# INPUT RECORDS
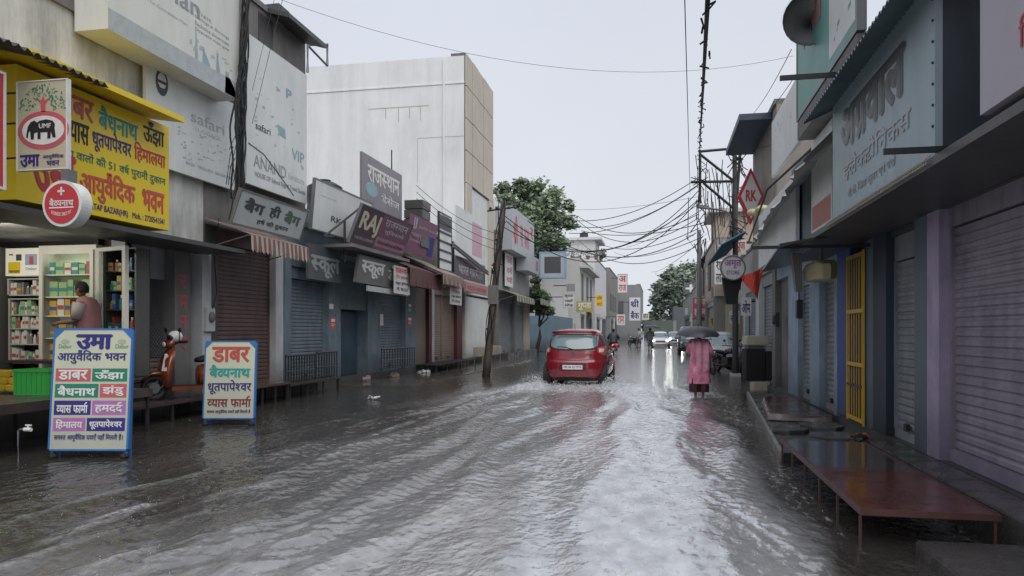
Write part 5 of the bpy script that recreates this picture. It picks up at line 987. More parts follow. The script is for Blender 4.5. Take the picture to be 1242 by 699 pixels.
# ================================================================ CARS
def interp(tab, z):
    if z <= tab[0][0]: return tab[0][1]
    for (a, va), (b_, vb) in zip(tab, tab[1:]):
        if z <= b_:
            t = (z-a)/(b_-a); t = t*t*(3-2*t)*.5 + t*.5; return va + (vb-va)*t
    return tab[-1][1]
def make_car(name, label, shape, col, rear=True, lights=False):
    Hw = shape['w']; rt, ft, nn = shape['rear'], shape['front'], 4.2
    o = empty(name, (0, 0, 0), 0, label, 'car'); pm_ = M(name + '_paint', col, .22, .15, 3, .3, 0, coat=.8, dark=.7)
    gm_ = M('car_glass', (.035, .05, .055), .06, .1, 2, 0, 0, spec=1.0); gml = M('car_glass_sky', (.16, .22, .24), .12, .2, 2, 0, 0, spec=1.0)
    def dims(z): w = interp(Hw, z); r = interp(rt, z); f = interp(ft, z); return w, (r+f)/2, (f-r)/2
    zs_ = [shape['z0'] + (shape['z1']-shape['z0'])*i/40 for i in range(41)]
    n = 72; rs = []
    for z in zs_:
        w, yc, L = dims(z); rs.append([(w*math.copysign(abs(math.cos(t))**(2/nn), math.cos(t)), yc + L*math.copysign(abs(math.sin(t))**(2/nn), math.sin(t)), z) for t in [2*PI*i/n for i in range(n)]])
    # roof crown rings
    last = rs[-1]; w, yc, L = dims(shape['z1'])
    for k, s in ((.85, .012), (.5, .03), (.1, .036)): rs.append([(p[0]*k, yc + (p[1]-yc)*k, shape['z1']+s) for p in last])
    mb = MB(); mb.rings(rs); mb.build('body', pm_, o, smooth=True)
    def rearp(x, z, off=.012, front=False):
        w, yc, L = dims(z); u = min(.98, abs(x)/w); k = L*(1-u**nn)**(1/nn); return Vector((x, yc + (k + off if front else -k - off), z))
    def sidep(y, z, s, off=.008):
        w, yc, L = dims(z); u = min(.98, abs(y-yc)/L); return Vector((s*(w*(1-u**nn)**(1/nn) + off), y, z))
    def rpatch(nm, m, x0, x1, zl, zh, off=.012, front=False, par=o, nx=16, nz=6, off2=None):
        mb = MB(); rr_ = []
        for i in range(nx+1):
            x = x0 + (x1-x0)*i/nx; a, b_ = zl(x), zh(x); rr_.append([rearp(x, a + (b_-a)*j/nz, off, front) for j in range(nz+1)])
        mb.rings(rr_, close=False, caps=False); return mb.build(nm, m, par, smooth=True)
    S_ = shape
    gz0, gz1, gw = S_['glass']
    rnd_ = lambda x, w: 1 - min(1, abs(x)/w)**6
    wl = rpatch('rear_window' if rear else 'rear_window', gml if rear else gm_, -gw, gw, lambda x: gz0 + .05 + .0*x + .06*(1 - rnd_(x, gw)) - .02*(1-(x/gw)**2), lambda x: gz1 - .05*(1 - rnd_(x, gw)), .016)
    rpatch('rear_window_seal', rubber, -gw-.035, gw+.035, lambda x: gz0 + .0 + .05*(1 - rnd_(x, gw+.03)), lambda x: gz1 + .025 - .04*(1 - rnd_(x, gw+.03)), .009)
    ws = rpatch('windscreen', gml, -gw, gw, lambda x: gz0 - .02, lambda x: gz1 + .02, .012, True)
    for s in (-1, 1):
        y0, y1 = S_['side']
        for a, b_ in ((y0, y0 + (y1-y0)*.44), (y0 + (y1-y0)*.48, y1)):
            mb = MB(); rr_ = []
            for i in range(9):
                y = a + (b_-a)*i/8; fr2 = (y-y0)/(y1-y0); hi = gz1 - .03 - max(0, fr2-.7)*.95*(gz1-gz0); hi = max(hi, gz0+.06); rr_.append([sidep(y, gz0 + .02 + (hi-gz0-.02)*j/4, s) for j in range(5)])
            mb.rings(rr_, close=False, caps=False); mb.build('side_window', gm_, o, smooth=True)
        for yy in S_['wheels']:
            R = S_.get('R', .28); xw = interp(Hw, .4) - .09
            w_ = MB().torus((s*xw, yy, R), R*.74, R*.27, (1, 0, 0), 28, 10).build('wheel', rubber, o, smooth=True); mb = MB(); mb.tube([(s*(xw-.06), yy, R), (s*(xw+.05), yy, R)], R*.55, 20)
            for k in range(6): mb.tube([(s*(xw+.055), yy, R), (s*(xw+.055), yy + R*.5*math.cos(k*1.047), R + R*.5*math.sin(k*1.047))], .02, 5)
            mb.build('rim', greymetal, w_)
            MB().tube([(s*(interp(Hw, .4)-.20), yy, R+.02), (s*(interp(Hw, .4)+.004), yy, R+.02)], R*1.17, 28).build('wheel_arch', rubber, o)
        mb = MB(); mb.ball((s*(interp(Hw, gz0)+.13), y1-.1, gz0+.07), (.10, .06, .07), 12, 8); mb.tube([(s*interp(Hw, gz0), y1-.1, gz0+.02), (s*(interp(Hw, gz0)+.1), y1-.1, gz0+.05)], .02, 6); mb.build('side_mirror', pm_, o, smooth=True)
        mb = MB(); mb.tube([sidep(y0+(y1-y0)*.30, gz0-.1, s, .012), sidep(y0+(y1-y0)*.36, gz0-.1, s, .02), sidep(y0+(y1-y0)*.42, gz0-.1, s, .012)], .014, 6); mb.build('door_handle', pm_, o)
        mb = MB(); rr_ = []
        for i in range(12): y = S_['wheels'][0]+.4 + (S_['wheels'][1]-S_['wheels'][0]-.8)*i/11; rr_.append([sidep(y, .62, s, .004), sidep(y, .635, s, .012), sidep(y, .65, s, .004)])
        mb.rings(rr_, close=False, caps=False); mb.build('crease_moulding', pm_, o)
    return o, rearp, sidep, rpatch, pm_, gm_
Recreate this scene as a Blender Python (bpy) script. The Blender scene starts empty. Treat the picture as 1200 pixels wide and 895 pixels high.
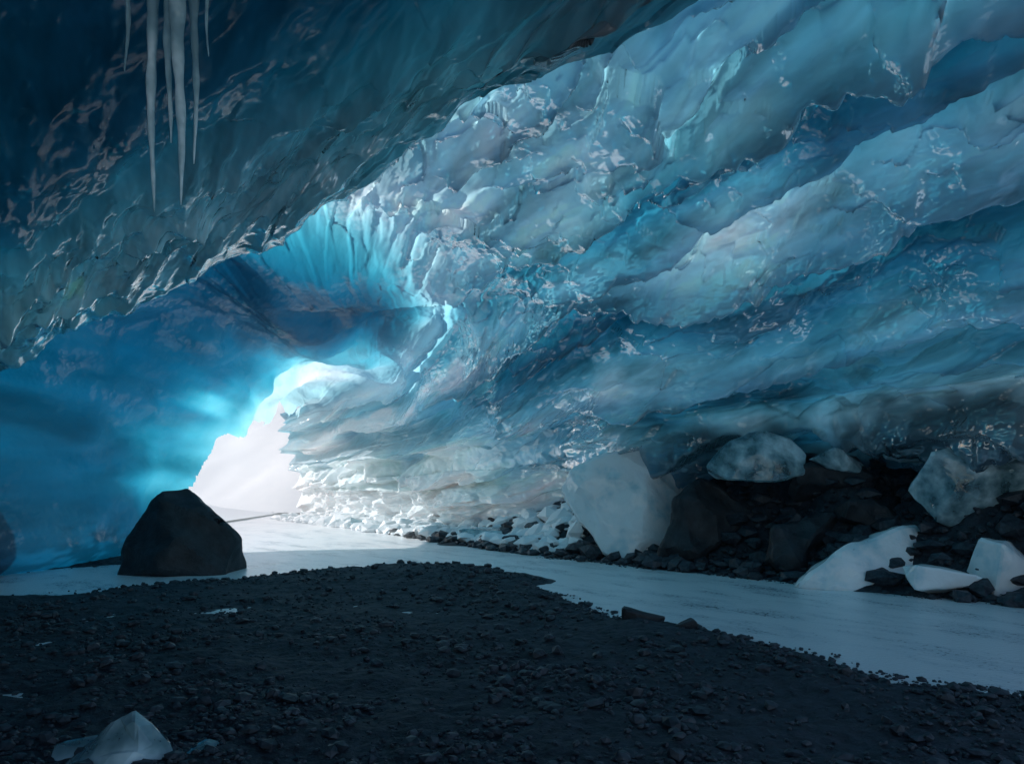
import bpy, bmesh, math, random
import numpy as np
from mathutils import Vector, Matrix
random.seed(4); RNG=np.random.default_rng(7)
scene=bpy.context.scene

# ---------------------------------------------------------------- noise
_perm=np.random.default_rng(11).permutation(256)
_perm=np.concatenate([_perm,_perm,_perm])
_g=np.random.default_rng(12).normal(size=(256,3)); _g/=np.linalg.norm(_g,axis=1)[:,None]
def perlin(x,y,z,seed=0):
    x=np.asarray(x,float)+seed*17.31; y=np.asarray(y,float)+seed*5.77; z=np.asarray(z,float)+seed*9.13
    x,y,z=np.broadcast_arrays(x,y,z)
    xi=np.floor(x).astype(int); yi=np.floor(y).astype(int); zi=np.floor(z).astype(int)
    xf=x-xi; yf=y-yi; zf=z-zi
    u=xf**3*(xf*(xf*6-15)+10); v=yf**3*(yf*(yf*6-15)+10); w=zf**3*(zf*(zf*6-15)+10)
    r=0
    for dx in (0,1):
        for dy in (0,1):
            for dz in (0,1):
                h=_perm[_perm[_perm[(xi+dx)&255]+((yi+dy)&255)]+((zi+dz)&255)]
                g=_g[h]
                d=g[...,0]*(xf-dx)+g[...,1]*(yf-dy)+g[...,2]*(zf-dz)
                r=r+d*(u if dx else 1-u)*(v if dy else 1-v)*(w if dz else 1-w)
    return r*1.5
def fbm(x,y,z,o=4,seed=0,gain=.5):
    r=0;a=1;f=1
    for i in range(o):
        r=r+a*perlin(x*f,y*f,z*f,seed+i); a*=gain; f*=2.03
    return r
def voro(x,y,seed=0):
    xi=np.floor(x).astype(int); yi=np.floor(y).astype(int)
    f1=np.full(x.shape,9.0); f2=np.full(x.shape,9.0); hid=np.zeros(x.shape,int)
    J=np.random.default_rng(seed+50).random((256,2))
    for dx in (-1,0,1):
        for dy in (-1,0,1):
            cx=xi+dx; cy=yi+dy
            h=_perm[_perm[cx&255]+(cy&255)]
            px=cx+J[h,0]; py=cy+J[h,1]
            d=(px-x)**2+(py-y)**2
            m=d<f1
            f2=np.where(m,f1,np.minimum(f2,d)); f1=np.where(m,d,f1); hid=np.where(m,h,hid)
    return np.sqrt(f1),np.sqrt(f2),hid
def facet(x,y,seed=0):
    """conchoidal fracture: every cell is a plane with its own tilt"""
    xi=np.floor(x).astype(int); yi=np.floor(y).astype(int)
    J=np.random.default_rng(seed+90).random((256,2)); K=np.random.default_rng(seed+91).normal(size=(256,3))
    f1=np.full(x.shape,9.0); val=np.zeros(x.shape)
    for dx in (-1,0,1):
        for dy in (-1,0,1):
            cx=xi+dx; cy=yi+dy
            h=_perm[_perm[cx&255]+(cy&255)]
            ex=x-(cx+J[h,0]); ey=y-(cy+J[h,1]); d=ex**2+ey**2
            m=d<f1; f1=np.where(m,d,f1); val=np.where(m,K[h,0]*.35+K[h,1]*ex*.6+K[h,2]*ey*.6,val)
    return val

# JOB
In the listing above, find the line with "Recreate this scene" and the line with "scene=bpy.context.scene". Copy exactly those lines and all between them, minus the images.

# SOLUTION TO THE EXERCISE
Recreate this scene as a Blender Python (bpy) script. The Blender scene starts empty. Treat the picture as 1200 pixels wide and 895 pixels high.
import bpy, bmesh, math, random
import numpy as np
from mathutils import Vector, Matrix
random.seed(4); RNG=np.random.default_rng(7)
scene=bpy.context.scene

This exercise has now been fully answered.